Shortly after 9/11, a Russian scientist named Dmitri Gusev proposed an explanation for the origin of the name Al Qaeda. He suggested that the terrorist organization took its name from Isaac Asimov’s famous 1950s science fiction novels known as the Foundation Trilogy. After all, he reasoned, the Arabic word “qaeda” means something like “base” or “foundation.” And the first novel in Asimov’s trilogy, Foundation, apparently was titled “al-Qaida” in an Arabic translation.

In Asimov’s books, “Foundation” referred to an organization dedicated to salvaging a decaying galactic empire. The empire was hopeless, destined to crumble into chaos, leaving civilization in ruins for 30,000 years. Foreseeing the inevitability of the empire’s demise, one man devised a plan to truncate the coming era of darkness to a mere millennium. His strategy was to establish a “foundation” of scholars who would preserve human knowledge for civilization’s eventual rebirth.

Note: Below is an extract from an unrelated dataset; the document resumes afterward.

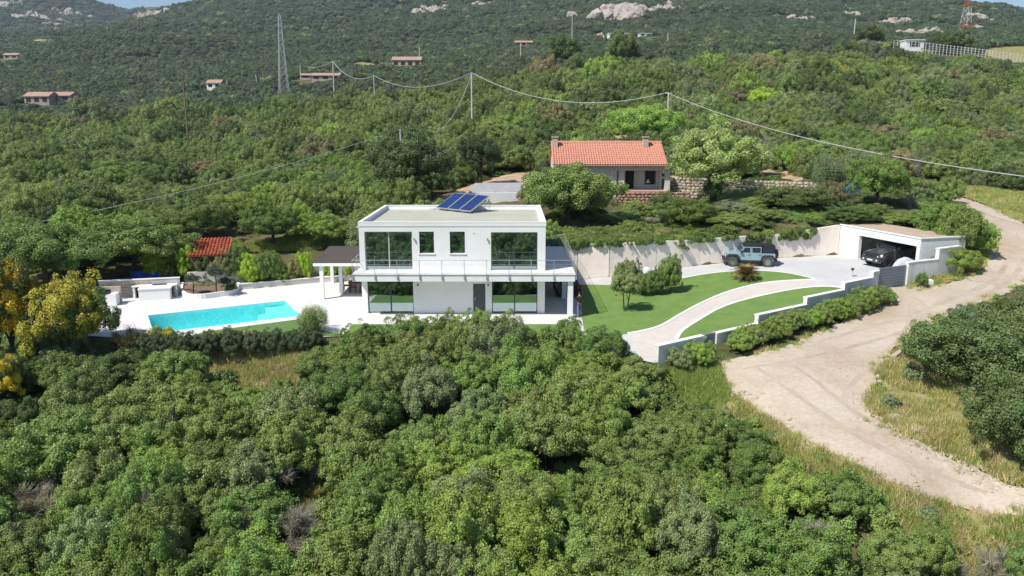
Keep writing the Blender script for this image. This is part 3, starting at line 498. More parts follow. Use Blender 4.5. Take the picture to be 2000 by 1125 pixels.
def curtain(x0, x1, z0, z1, y):
    mb = MB(); n = int((x1 - x0) / .05); vs = []
    for i in range(n + 1): x = x0 + (x1 - x0) * i / n; yy = y + .05 * math.sin(i * 1.35) + .02 * math.sin(i * .37); vs += [(x, yy, z0), (x, yy + .01 * math.sin(i), z1)]
    mb.add(vs, [(2 * i, 2 * i + 2, 2 * i + 3, 2 * i + 1) for i in range(n)]); vp(mb, 'curtain', 'curtain', sm=True)
for c in ((-9.95, -9.45, 3.06, 5.9, 51.95), (-9.3, -8.3, 3.06, 5.7, 51.95), (-8.2, -7.0, 3.06, 5.0, 52.5), (.9, 1.6, 3.06, 5.5, 52.2), (-9.85, -9.5, .06, 2.55, 52.1)): curtain(*c)
dr = vp(MB().box(-2.66, -1.84, VY0 + .18, VY0 + .24, .04, 2.14), 'door', mat('dark_grey_door', (.085, .09, .10), .5)); vp(MB().box(-2.56, -2.52, VY0 + .1, VY0 + .18, .95, 1.2), 'handle', 'steel', dr)
for x in (-6.62, -1.68):
    vp(MB().cyl((x, VY0 - .09, 5.15), (x, VY0 - .09, 5.32), .05, 10).box(x - .03, x + .03, VY0 - .06, VY0, 5.2, 5.27), 'wall_lamp', 'steel')
for x in (-6.45, -1.63): vp(MB().cyl((x, VY0 - .08, 2.03), (x, VY0 - .08, 2.13), .055, 10).box(x - .03, x + .03, VY0 - .05, VY0 + .02, 2.05, 2.1), 'wall_lamp', 'blackpl')
vp(MB().box(-2.62, -2.55, VY0 - .03, VY0, 5.62, 5.69), 'sensor', 'galv')
# railing: posts and cables
def railing(pts, closed=False, zb=ZS, h=1.0):
    ro = empty_part('railing')
    for i in range(len(pts) - 1):
        a, b = Vector(pts[i]), Vector(pts[i + 1]); L = (b - a).length; n = max(1, round(L / 1.48))
        for j in range(n + (i == len(pts) - 2)):
            p = a.lerp(b, j / n); vp(MB().box(p.x - .017, p.x + .017, p.y - .017, p.y + .017, zb - .28, zb + h).box(p.x - .05, p.x + .05, p.y - .02, p.y + .07, zb - .3, zb - .12), 'post', 'steel', ro)
        for k in range(6):
            z = zb + h - (0 if k == 0 else .0) if k == 0 else zb + .14 * k; vp(MB().cyl((a.x, a.y, z), (b.x, b.y, z), .018 if k == 0 else .007, 6), 'handrail' if k == 0 else 'rail', 'steel', ro)
    return ro
def empty_part(name):
    o = bpy.data.objects.new(name, None); COL.objects.link(o); o.parent = vil; return o
railing([(BX0 + .02, 53.3), (BX0 + .02, BY0 - .07), (BX1 + .07, BY0 - .07), (BX1 + .07, BY1 + .05), (VX1 + .1, BY1 + .05)])
# solar collectors on the roof
c0 = P(852, 410, 6.05); c1 = P(920, 417.5, 6.05); ang = math.atan2(c1.y - c0.y, c1.x - c0.x)
sol = empty('solar_collector_array', (c0.x, c0.y, 6.05), ang, 'three blue solar panels on tilted frame standing on the villa roof', 'solar panels')
L3 = (c1 - c0).length; W3 = L3 / 3; tl = R(27); D3 = 2.35
tp = lambda x, t, dz=0: (x, t * math.cos(tl) - dz * math.sin(tl), .12 + t * math.sin(tl) + dz * math.cos(tl))
for i in range(3):
    x0, x1 = i * W3 + .02, (i + 1) * W3 - .02
    fo_ = MB().hexa([tp(x0, 0), tp(x1, 0), tp(x1, D3), tp(x0, D3)], [tp(x0, 0, .09), tp(x1, 0, .09), tp(x1, D3, .09), tp(x0, D3, .09)]).obj('collector', 'steel', sol)
    MB().hexa([tp(x0 + .06, .06, .092), tp(x1 - .06, .06, .092), tp(x1 - .06, D3 - .06, .092), tp(x0 + .06, D3 - .06, .092)], [tp(x0 + .06, .06, .1), tp(x1 - .06, .06, .1), tp(x1 - .06, D3 - .06, .1), tp(x0 + .06, D3 - .06, .1)]).obj('glass', 'pv', fo_)
for i in range(4):
    x = i * L3 / 3; MB().cyl((x, .2, .03), (x, D3 * .9, .03), .025, 5).cyl((x, D3 * .88, .03), tp(x, D3 * .97), .025, 5).cyl((x, D3 * .5, .03), tp(x, D3 * .95), .02, 5).cyl((x, D3 * .88, .03), tp(x, D3 * .45), .02, 5).obj('support', 'galv', sol)
MB().tube([(0, .1, .08), (-.8, -.2, .03), (-1.6, -.25, .03), (-2.4, -.9, .03)], .02, 5).obj('pipe', 'blackpl', sol)
# pergola with matting roof
pg = P(630, 585.5, 0); pr = empty('pergola', (pg.x, pg.y, 0), 0, 'white post pergola with dark matting roof beside the villa', 'pergola')
def wpart(par, mb, name, m, **k):
    l = par.location; ca, sa = math.cos(-par.rotation_euler.z), math.sin(-par.rotation_euler.z)
    mb.v = [((x - l.x) * ca - (y - l.y) * sa, (x - l.x) * sa + (y - l.y) * ca, z - l.z) for x, y, z in mb.v]; return mb.obj(name, m, par, **k)
RX0, RX1, RY0, RY1 = -14.75, -10.7, 55.9, 62.6
wpart(pr, MB().hexa([(RX0, RY0, 2.78), (RX1, RY0, 2.78), (RX1, RY1, 2.95), (RX0 - .3, RY1, 2.95)], [(RX0, RY0, 2.86), (RX1, RY0, 2.86), (RX1, RY1, 3.03), (RX0 - .3, RY1, 3.03)]), 'roof_matting', 'slate')
wpart(pr, MB().box(RX0 + .05, RX1, RY0 - .08, RY0 + .08, 2.58, 2.79).box(RX0 + .05, RX0 + .2, RY0, RY1 - .1, 2.58, 2.775), 'beam', 'render')
for k in range(8): y = RY0 + .7 + k * .8; wpart(pr, MB().box(RX0 + .25, RX1, y, y + .1, 2.62, 2.772), 'rafter', 'white')
for x, y in ((pg.x, pg.y + .15), (-13.15, 57.9), (RX0 - .1, 62.3)): wpart(pr, MB().box(x - .13, x + .13, y - .13, y + .13, 0, 2.62), 'post', 'render')
# table and chairs under the pergola
tb = empty('dining_table', (-12.0, 59.2, .015), .1, 'dark brown wooden dining table under the pergola', 'table')
mb = MB()
for k in range(6): mb.box(-.85, .85, -.5 + k * .168, -.5 + k * .168 + .15, .70, .74)
mb.obj('table_top', 'wood', tb)
for sx in (-.75, .75):
    for sy in (-.4, .4): MB().box(sx - .04, sx + .04, sy - .04, sy + .04, 0, .7).obj('leg', 'wood', tb)
def chair_parts(o):
    MB().box(-.24, .24, -.24, .24, .42, .46).obj('seat', 'wood', o)
    mb = MB()
    for k in range(4): mb.box(-.22 + k * .12, -.14 + k * .12, -.26, -.23, .5, .88)
    mb.box(-.24, .24, -.27, -.22, .88, .95); mb.obj('backrest', 'wood', o)
    for sx in (-.21, .21):
        for sy in (-.21, .21): MB().box(sx - .025, sx + .025, sy - .025, sy + .025, 0, .42).obj('leg', 'wood', o)
ch0 = empty('garden_chair', (0, 0, 0)); chair_parts(ch0)
def dup(root, loc, rot, label=None, group=None, cat=None, scale=None):
    r = root.copy(); COL.objects.link(r); r.location = loc; r.rotation_euler = rot if isinstance(rot, tuple) else (0, 0, rot)
    if scale: r.scale = scale
    tag(r, label, cat, group)
    for ch in list(root.children):
        c = ch.copy(); COL.objects.link(c); c.parent = r
        for g in ch.children: d = g.copy(); COL.objects.link(d); d.parent = c
    return r
cl = [(-13.0, 59.1, -1.5, 'brown wooden garden chair at the terrace end of the dining table'), (-12.35, 58.35, 0.0, 'brown wooden garden chair on the near long side of the table, left one'), (-11.6, 58.4, .1, 'brown wooden garden chair on the near long side of the table, right one'), (-12.3, 60.2, 3.1, 'brown wooden garden chair behind the dining table')]
for i, (x, y, a, lb) in enumerate(cl):
    o = ch0 if i == 0 else dup(ch0, (0, 0, 0), 0); o.location = (x, y, .015); o.rotation_euler = (0, 0, a); tag(o, lb, 'chair', 'chairs round the pergola table')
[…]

At least that’s what he told the empire’s authorities.

In fact, Asimov’s hero, a mathematician named Hari Seldon, created a community of scientists devoted to manipulating the future. Seldon actually formed two foundations—one in a remote but known locale (sort of like Afghanistan), the other in a mystery location referred to only with riddles. Foundation I participated openly in the affairs of the galaxy. Foundation II operated surreptitiously, intervening at key points in history to nudge events along Seldon’s chosen path.